Time in college has nothing to do with ability to play M2M.
The concepts are not tough. You need physical ability and desire.
I don't disagree with this, although you're ignoring a lot.
I did disagree with every statement in the post to which I was responding:
• In many ways, playing our 2-3 zone forces our players to have better conditioning and reflexes.
- I thought it was the opposite. Zone saves legs. I've never heard anyone ever suggest that zone defenders run as much as man defenders. Ever. Reflexes? That's not even logical.
• Anyone can play man.
- That's like saying 'anyone can be a good 3pt shooter. Anyone can "play" it, but how many do it well? And why? Skills, ability, desire — as you said. Not everyone has them.
• It's not like in our 2-3 zone players do not match up with other players. It happens all the time. There are constantly 1-on-1 matches on defense.
- We wouldn't have so many scrubs hitting 3s on us just by catching and shooting without making any '1-on-1' moves, if that were the case. While our defenders do a 'fly by,' sailing out of bounds, carried by the momentum from recovering from defending a different player or space on the floor. Maybe it's just semantics, but to me, "matching up" has a connotation of personal responsibility. Matchup M2M means something more than just keeping a hand up when a guy is in your designated area.
• The whole idea that our players can't play defense in the NBA is pure BS.
- Can't and Don't are separate matters. And often the IDEA of something is as important as the empirical reality when decisions are made by people who don't have our glasses on. We just don't have standout defenders in the NBA. We haven't, really. Since when? DC? Yes, a lot of NBA "defense" is by reputation, but it's kinda silly to suggest there's 'no defense in the NBA.' Else, why are a lot of excellent college scorers unable to show the same proficiency in the pros? We are talking about the best of the best college scorers making it to the NBA, and it's hard to stop that kind of a collection of talent. Yet, you look at the best NBA teams and you do see more than a few excellent defenders. Warriors has iguodala and green and Thompson... Scoring on any of them is WORK. No college team has that.

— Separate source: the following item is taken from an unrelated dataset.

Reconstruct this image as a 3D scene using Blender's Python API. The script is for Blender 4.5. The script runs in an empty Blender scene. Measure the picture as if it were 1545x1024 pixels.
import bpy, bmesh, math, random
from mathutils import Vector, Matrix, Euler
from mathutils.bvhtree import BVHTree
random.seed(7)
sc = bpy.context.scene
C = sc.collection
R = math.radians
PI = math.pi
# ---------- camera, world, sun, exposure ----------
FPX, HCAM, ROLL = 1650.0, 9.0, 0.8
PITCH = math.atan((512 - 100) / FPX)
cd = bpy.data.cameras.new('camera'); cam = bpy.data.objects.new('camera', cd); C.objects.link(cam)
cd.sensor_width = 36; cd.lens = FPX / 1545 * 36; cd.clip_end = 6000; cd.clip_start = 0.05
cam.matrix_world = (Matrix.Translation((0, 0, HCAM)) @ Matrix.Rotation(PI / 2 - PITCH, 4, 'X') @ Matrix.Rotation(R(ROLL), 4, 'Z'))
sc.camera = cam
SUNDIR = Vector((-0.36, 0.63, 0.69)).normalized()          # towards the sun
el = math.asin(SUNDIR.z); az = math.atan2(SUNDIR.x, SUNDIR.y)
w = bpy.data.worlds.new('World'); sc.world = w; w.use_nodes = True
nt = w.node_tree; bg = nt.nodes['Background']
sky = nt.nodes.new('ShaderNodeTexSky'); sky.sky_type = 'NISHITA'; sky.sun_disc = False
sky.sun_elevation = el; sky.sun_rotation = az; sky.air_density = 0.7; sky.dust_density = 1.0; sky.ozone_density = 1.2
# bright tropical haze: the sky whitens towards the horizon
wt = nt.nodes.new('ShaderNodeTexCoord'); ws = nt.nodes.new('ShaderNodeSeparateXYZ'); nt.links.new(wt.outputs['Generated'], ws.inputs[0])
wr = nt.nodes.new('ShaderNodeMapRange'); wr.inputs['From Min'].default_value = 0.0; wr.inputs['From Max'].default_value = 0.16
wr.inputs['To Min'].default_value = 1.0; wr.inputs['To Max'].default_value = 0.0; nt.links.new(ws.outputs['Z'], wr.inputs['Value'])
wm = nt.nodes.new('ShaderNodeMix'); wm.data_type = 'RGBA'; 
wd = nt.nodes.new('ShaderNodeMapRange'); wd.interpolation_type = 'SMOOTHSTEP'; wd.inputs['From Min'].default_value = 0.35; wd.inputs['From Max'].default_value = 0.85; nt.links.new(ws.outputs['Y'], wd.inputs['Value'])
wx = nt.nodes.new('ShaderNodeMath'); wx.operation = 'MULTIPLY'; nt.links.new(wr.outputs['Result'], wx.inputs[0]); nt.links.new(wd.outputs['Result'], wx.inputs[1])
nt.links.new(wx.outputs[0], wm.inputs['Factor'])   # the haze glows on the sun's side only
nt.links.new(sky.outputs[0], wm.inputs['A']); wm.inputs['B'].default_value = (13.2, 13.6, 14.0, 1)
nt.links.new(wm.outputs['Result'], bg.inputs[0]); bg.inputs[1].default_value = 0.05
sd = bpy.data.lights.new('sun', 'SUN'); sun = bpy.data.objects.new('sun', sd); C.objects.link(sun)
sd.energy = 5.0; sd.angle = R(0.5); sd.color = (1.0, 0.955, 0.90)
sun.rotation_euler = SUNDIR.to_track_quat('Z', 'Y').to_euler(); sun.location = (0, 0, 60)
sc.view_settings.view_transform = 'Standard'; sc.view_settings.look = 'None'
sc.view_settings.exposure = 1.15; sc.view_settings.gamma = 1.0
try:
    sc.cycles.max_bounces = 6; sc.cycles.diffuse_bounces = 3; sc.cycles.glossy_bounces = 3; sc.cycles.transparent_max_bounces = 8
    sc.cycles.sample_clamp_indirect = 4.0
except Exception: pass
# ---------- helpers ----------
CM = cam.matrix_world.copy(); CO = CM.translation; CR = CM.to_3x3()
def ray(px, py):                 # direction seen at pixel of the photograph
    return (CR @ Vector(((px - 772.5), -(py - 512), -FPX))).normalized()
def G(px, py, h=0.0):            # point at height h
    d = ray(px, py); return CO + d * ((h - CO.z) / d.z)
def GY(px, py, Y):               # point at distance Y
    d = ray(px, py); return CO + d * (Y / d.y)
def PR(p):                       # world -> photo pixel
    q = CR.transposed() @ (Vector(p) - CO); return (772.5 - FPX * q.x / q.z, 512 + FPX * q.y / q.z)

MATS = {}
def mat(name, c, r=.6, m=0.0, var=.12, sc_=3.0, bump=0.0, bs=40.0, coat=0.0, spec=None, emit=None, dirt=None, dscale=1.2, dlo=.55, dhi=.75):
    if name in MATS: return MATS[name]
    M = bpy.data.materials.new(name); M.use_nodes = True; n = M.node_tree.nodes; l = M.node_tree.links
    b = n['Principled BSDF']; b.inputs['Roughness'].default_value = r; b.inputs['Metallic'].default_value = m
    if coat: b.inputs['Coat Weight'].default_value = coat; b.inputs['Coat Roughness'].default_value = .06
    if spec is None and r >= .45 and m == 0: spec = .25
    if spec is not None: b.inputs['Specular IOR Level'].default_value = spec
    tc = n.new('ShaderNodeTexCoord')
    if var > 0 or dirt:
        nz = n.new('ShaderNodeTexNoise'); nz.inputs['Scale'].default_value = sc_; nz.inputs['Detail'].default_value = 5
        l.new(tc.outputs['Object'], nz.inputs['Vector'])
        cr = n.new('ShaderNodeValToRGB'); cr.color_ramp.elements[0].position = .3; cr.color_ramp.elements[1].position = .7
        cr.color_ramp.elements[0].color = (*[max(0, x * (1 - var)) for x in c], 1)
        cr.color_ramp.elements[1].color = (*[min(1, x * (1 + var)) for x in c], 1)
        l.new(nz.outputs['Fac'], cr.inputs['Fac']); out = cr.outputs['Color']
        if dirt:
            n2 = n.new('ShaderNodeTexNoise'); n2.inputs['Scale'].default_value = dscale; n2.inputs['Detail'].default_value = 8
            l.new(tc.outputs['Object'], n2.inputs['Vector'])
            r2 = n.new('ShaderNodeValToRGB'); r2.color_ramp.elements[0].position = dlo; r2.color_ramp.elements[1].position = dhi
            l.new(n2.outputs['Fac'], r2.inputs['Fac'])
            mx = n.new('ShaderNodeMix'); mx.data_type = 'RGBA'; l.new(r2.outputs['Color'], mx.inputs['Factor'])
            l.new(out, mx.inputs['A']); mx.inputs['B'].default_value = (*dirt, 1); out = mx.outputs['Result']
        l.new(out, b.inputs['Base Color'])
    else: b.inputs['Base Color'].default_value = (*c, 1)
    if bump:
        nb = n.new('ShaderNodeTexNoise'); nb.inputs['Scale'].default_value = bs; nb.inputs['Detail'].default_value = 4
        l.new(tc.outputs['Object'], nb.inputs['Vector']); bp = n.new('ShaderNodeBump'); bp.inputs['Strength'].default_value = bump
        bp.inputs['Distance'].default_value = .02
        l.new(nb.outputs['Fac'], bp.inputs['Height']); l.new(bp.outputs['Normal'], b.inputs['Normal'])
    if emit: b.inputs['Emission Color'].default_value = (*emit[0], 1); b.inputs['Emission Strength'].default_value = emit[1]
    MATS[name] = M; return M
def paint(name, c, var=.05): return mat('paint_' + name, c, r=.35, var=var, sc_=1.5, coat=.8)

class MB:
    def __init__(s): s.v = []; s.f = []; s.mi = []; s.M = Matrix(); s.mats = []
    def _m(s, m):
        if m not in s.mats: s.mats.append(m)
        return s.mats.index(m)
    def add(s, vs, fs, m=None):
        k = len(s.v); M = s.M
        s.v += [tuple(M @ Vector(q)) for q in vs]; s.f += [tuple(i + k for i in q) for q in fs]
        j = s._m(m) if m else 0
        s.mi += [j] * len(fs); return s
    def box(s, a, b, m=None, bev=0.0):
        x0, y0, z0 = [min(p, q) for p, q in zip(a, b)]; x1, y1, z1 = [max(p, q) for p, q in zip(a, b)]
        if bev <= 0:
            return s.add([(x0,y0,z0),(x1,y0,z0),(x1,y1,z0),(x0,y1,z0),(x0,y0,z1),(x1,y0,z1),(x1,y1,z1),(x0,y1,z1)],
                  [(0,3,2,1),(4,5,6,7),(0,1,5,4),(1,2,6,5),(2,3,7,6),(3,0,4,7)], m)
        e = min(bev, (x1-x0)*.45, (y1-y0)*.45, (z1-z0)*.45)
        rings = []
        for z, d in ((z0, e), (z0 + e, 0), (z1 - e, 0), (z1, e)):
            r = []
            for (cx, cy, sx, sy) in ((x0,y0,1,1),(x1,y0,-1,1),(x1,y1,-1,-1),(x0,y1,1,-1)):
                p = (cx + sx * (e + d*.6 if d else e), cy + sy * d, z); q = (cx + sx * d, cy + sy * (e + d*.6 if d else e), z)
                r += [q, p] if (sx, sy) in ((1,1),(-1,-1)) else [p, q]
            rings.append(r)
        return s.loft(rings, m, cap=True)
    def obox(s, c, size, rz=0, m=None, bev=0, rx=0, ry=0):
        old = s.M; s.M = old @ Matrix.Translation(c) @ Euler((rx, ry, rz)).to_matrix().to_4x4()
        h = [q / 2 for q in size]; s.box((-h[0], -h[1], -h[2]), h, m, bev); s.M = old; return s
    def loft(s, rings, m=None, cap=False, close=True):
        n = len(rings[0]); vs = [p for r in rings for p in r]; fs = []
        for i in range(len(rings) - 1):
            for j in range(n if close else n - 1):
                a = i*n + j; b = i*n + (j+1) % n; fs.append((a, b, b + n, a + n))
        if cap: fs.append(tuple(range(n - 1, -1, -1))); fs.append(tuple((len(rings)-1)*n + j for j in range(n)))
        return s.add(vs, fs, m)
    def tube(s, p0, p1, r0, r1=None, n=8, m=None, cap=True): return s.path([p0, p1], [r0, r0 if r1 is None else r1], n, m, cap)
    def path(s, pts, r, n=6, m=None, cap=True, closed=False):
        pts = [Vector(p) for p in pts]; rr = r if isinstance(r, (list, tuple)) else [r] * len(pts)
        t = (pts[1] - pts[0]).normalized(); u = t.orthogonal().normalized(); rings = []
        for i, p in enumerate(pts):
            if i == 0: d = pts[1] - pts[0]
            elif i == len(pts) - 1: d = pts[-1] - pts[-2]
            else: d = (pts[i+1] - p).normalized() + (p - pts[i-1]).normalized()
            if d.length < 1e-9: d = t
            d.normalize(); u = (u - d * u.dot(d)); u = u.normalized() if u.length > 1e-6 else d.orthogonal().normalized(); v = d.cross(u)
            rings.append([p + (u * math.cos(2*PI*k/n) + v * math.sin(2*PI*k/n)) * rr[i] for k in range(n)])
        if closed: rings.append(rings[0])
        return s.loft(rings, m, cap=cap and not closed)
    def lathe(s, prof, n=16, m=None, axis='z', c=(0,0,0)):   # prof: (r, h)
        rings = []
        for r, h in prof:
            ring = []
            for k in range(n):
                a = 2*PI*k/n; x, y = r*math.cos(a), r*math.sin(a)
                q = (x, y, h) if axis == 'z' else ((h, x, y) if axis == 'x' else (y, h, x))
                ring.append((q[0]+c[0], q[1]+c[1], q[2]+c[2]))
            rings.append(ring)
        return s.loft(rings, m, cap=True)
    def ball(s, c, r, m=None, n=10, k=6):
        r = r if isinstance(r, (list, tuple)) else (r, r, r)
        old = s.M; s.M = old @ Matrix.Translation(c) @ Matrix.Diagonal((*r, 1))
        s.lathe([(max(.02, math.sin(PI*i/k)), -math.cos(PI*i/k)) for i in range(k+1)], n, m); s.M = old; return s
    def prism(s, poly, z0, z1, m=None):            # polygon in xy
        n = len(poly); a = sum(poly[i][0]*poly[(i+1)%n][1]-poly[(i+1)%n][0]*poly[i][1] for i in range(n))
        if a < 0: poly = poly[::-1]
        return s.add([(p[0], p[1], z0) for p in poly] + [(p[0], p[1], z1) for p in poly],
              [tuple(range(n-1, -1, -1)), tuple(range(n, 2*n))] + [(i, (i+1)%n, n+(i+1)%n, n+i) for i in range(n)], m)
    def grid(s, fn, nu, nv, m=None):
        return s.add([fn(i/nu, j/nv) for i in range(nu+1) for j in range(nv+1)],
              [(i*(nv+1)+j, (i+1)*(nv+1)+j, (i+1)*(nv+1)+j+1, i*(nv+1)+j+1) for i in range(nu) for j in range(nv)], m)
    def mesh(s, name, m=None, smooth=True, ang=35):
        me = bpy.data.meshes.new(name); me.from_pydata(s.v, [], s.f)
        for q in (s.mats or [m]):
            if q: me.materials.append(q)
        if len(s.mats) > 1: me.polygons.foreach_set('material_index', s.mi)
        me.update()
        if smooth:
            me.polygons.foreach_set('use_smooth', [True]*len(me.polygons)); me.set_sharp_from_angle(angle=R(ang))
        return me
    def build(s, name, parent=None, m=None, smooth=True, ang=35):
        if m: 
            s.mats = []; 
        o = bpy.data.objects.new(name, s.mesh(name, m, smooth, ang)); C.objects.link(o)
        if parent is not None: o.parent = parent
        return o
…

Even the guys we have had who are supposed to be good defenders (relatively) recently —Wes, and then going back to hart because he was just cited — they weren't really good NBA defenders. They're quick and play the finesse defense game, which might pull some steals stats in the 'team D' game, but that's not how you stop individuals.
As much as we love our teams, try to look at things from an outsider's perspective. We are the one team in the field that plays exclusively zone. The NBA is almost exclusively man. For a gm, that's a leap of faith, like picking a wing T quarterback to run the west coast. Sure, he CAN do it, but you gotta 'project' and projecting 'extra' stuff isn't good for careers. Fortunately, it's basketball, so a player can demonstrate attributes that show he can translate into the NBA, but the fact that our pro prospects don't play man IS noted by scouts and in reports. Maybe that's sometimes negated by a player's physical attributes or even HS game tapes — who knows. Dion, for example - can't imagine anyone would suggest he didn't have the ability to play m2m defense. But then there's the hidden question. If M2m defense is about desire, then does it say something about a player who chooses to go to the one school that plays zone?